Morning Play: Or Another Use For Photographs

By Susan E L Lake 


For those of you who follow me on Facebook, you will have seen me often posting “morning play” photographs. These are images that I have modified using a variety of apps on my iPad. This is not the same as editing for contrast or sharpening to make my images look just a bit better. Instead, I take a photograph that I think is fun or interesting and modify it in myriad ways. I may distort it, add interesting borders, or even turn it into a whole ‘nother look. It’s play, pure and simple. I’m not trying to create exquisite artwork although if I truly like the outcome, I may upload it to my Meural (my magical frame that I talk about here.) I’m just exploring. I try first one look and then another. I’m just having fun.

My image of succulents floats nicely in this glass taking on a new life.

Do you see that word “fun” that keeps showing up? I think “morning play” is an important activity because too often we take photography seriously aiming for THE shot. Some  of us spend hours tweaking, cropping, and adjusting to get the perfect shot. I am as guilty as others. By letting my self to “play” with images, I release the goal of perfection and just get to enjoy the image which still triggers those wonderful memories I’m aiming for. 

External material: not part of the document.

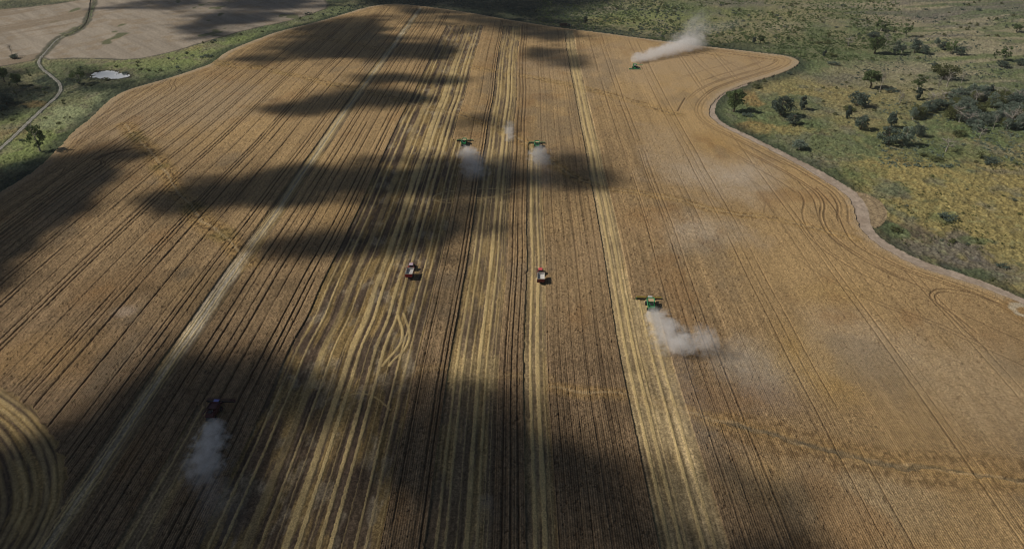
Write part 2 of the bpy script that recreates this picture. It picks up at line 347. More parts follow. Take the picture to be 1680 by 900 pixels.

This Is an example of one image (Red Rocket Crape Myrtle) that I modified three ways. Each has its own “personality.”

So what apps do I play with. There are countless ones: some free, some expensive, and those in-between. The one I spend most of my time with is Photoleap by Lightricks. I bought it using a Christmas iTunes gift card making a purchase I would NEVER have done on my own. It’s one of those that falls into the expensive category, but I “bit the bullet” and purchased a lifetime subscription so I’d always have it (or until the company quits supporting it). As a result, I use it often trying to assuage my guilt figuring “if I paid that much for it . . .” I have to say I’ve gotten my money’s worth.

Lots of pieces of interest gathered into a single image.

There are others that I have acquired over time when they were “free for a short time.” These Apple apps (although there are likely Android versions) include Trigraphy, Moku, Glaze, Brushstrokes, and Deep Art Effects. 

This poppy was “shattered” using one of the app tools that I love.

What I like about all of these is that while I have Photoshop experience that would allow me to create similar changes, I can use these apps to create modifications instantly without having to use a complicated Adobe process. I’d have more options if I did use dedicated software, but I’m willing to make the trade off. 

I took a single image of a souvenir cup and turned it into a bit of whimsy.

So what kinds of things do these apps let me do. I can create frames, I can erase parts of the image, I can merge multiple images, I can adjust the colors in unexpected ways, I can jazz things up or tone them down. In short, I can play with my pictures exploring new looks. I can mask parts of an image or change its impact. I don’t start out with the intention of creating a particular “look,” but instead I just explore and experiment. Most of the outcomes are not particularly worthwhile, but that’s okay. I’m just playing so there are no expectations. Some days I love what I do, but most of the time I delete my efforts. Give it a try. You might be surprised how much “fun” you have.

This vacation pic gave me lots to play with when I deleted the background.
A bit of frame and conversion to black and white turns this garden decoration into something else.


  1. Your impressionistic version of the famous golf champion is a winner. Memories of New Orleans has me yearning to go back. And the poppy: superb.